Según los que saben, la obra de Ibargüengoitia explora descarnadamente el poder (Los relámpagos de Agosto, Los pasos de López, Las muertas, Maten al león) y el mundo provinciano (Estas ruinas que ves, La ley de Herodes). En Dos crímenes estos fenómenos se entremezclan pues cuando la policía irrumpe arbitrariamente en la casa de Marcos –donde encuentra pruebas irrefutables de su culpabilidad: un poster del Che, libros de Marx–, hace de él un perseguido político, por más sinvergüenza que fuera.

La novela va más allá del tono satírico y del retrato de esa hipócrita clase media que practica el adulterio con la misma frecuencia con la que va a la iglesia. En 1979 cuando se publica la novela, la actitud represora del estado sigue presente: las matanzas a los estudiantes de octubre del 68 y junio de 1971; la Guerra Sucia, desplegada por el ejército para cazar ‘comunistas’; el cierre de Excélsior, el periódico más crítico del país donde, por cierto, Ibargüengoitia colaboró durante siete años…
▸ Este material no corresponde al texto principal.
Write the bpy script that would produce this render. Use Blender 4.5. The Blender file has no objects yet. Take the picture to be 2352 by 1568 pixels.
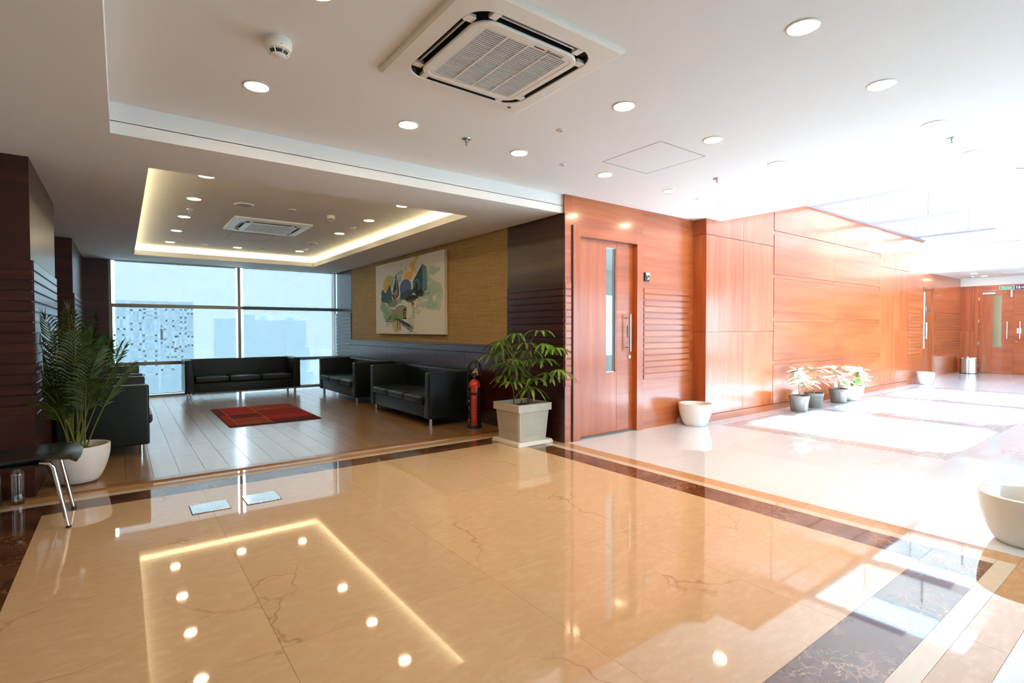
import bpy, bmesh, math, random
import numpy as np
from mathutils import Vector, Matrix, noise as mnoise

random.seed(7)
PI = math.pi
scn = bpy.context.scene
C = scn.collection

# ------------------------------------------------------------------ camera, world, exposure
cam_d = bpy.data.cameras.new('camera')
cam = bpy.data.objects.new('camera', cam_d); C.objects.link(cam)
cam_d.sensor_width = 36.0
cam_d.lens = 1200.7356 / 2352 * 36.0
cam_d.clip_start = 0.05; cam_d.clip_end = 4000
yaw, pit, rol = math.radians(36.7624), math.radians(1.2888), math.radians(0.0910)
cam.matrix_world = (Matrix.Translation((0, 0, 1.25)) @ Matrix.Rotation(-yaw, 4, 'Z')
                    @ Matrix.Rotation(PI / 2 - pit, 4, 'X') @ Matrix.Rotation(-rol, 4, 'Z'))
scn.camera = cam

w = bpy.data.worlds.new('sky'); scn.world = w; w.use_nodes = True
wn = w.node_tree; wn.nodes.clear()
wo = wn.nodes.new('ShaderNodeOutputWorld'); wb = wn.nodes.new('ShaderNodeBackground')
wc = wn.nodes.new('ShaderNodeTexCoord'); ws = wn.nodes.new('ShaderNodeSeparateXYZ')
wr = wn.nodes.new('ShaderNodeValToRGB')
wn.links.new(wc.outputs['Generated'], ws.inputs[0]); wn.links.new(ws.outputs['Z'], wr.inputs[0])
wr.color_ramp.elements[0].position = 0.0; wr.color_ramp.elements[0].color = (0.56, 0.76, 0.95, 1)
wr.color_ramp.elements[1].position = 0.35; wr.color_ramp.elements[1].color = (0.70, 0.85, 1.0, 1)
wn.links.new(wr.outputs[0], wb.inputs[0]); wb.inputs[1].default_value = 4.6
wn.links.new(wb.outputs[0], wo.inputs[0])

scn.view_settings.view_transform = 'Standard'
scn.view_settings.look = 'None'
scn.view_settings.gamma = 1.0
scn.view_settings.use_curve_mapping = False
scn.view_settings.exposure = 1.6
cy = scn.cycles
cy.max_bounces = 6; cy.diffuse_bounces = 4; cy.glossy_bounces = 4; cy.transmission_bounces = 4
cy.transparent_max_bounces = 8; cy.caustics_reflective = False; cy.caustics_refractive = False
cy.sample_clamp_indirect = 12.0
cy.use_denoising = True

SUN = 42.0           # sun through the skylight onto the corridor floor
DOWN = 70.0          # recessed downlights
COVE = 7.0           # LED strips in the lounge cove

sun_d = bpy.data.lights.new('sun', 'SUN'); sun_d.energy = SUN; sun_d.angle = math.radians(5); sun_d.color = (0.86, 0.93, 1.0)
sun = bpy.data.objects.new('sun', sun_d); C.objects.link(sun); sun.location = (30, 5, 30)
sun.rotation_euler = Vector((2.75, 0.35, 3.5)).to_track_quat('Z', 'Y').to_euler()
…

Sin duda mi plática le arrancaba bostezos a la prima: Ibargüengoitia huyó del mundillo literario mexicano para irse a vivir a París. Allí vivió de lo más tranquilo los últimos años de su vida con su esposa, la pintora Joy Laville (ella diseñaba las portadas de sus libros). Escribía por las mañanas hasta que, la campana de la escuela de al lado, anunciaba el recreo. Entonces bebía un tequila y luego se ponía a cocinar… Invítame a tu mina y te regalo el libro donde sale Marcos, insistí, ella tuvo otro ataque de autismo y no dejó de devorar su sabroso filete.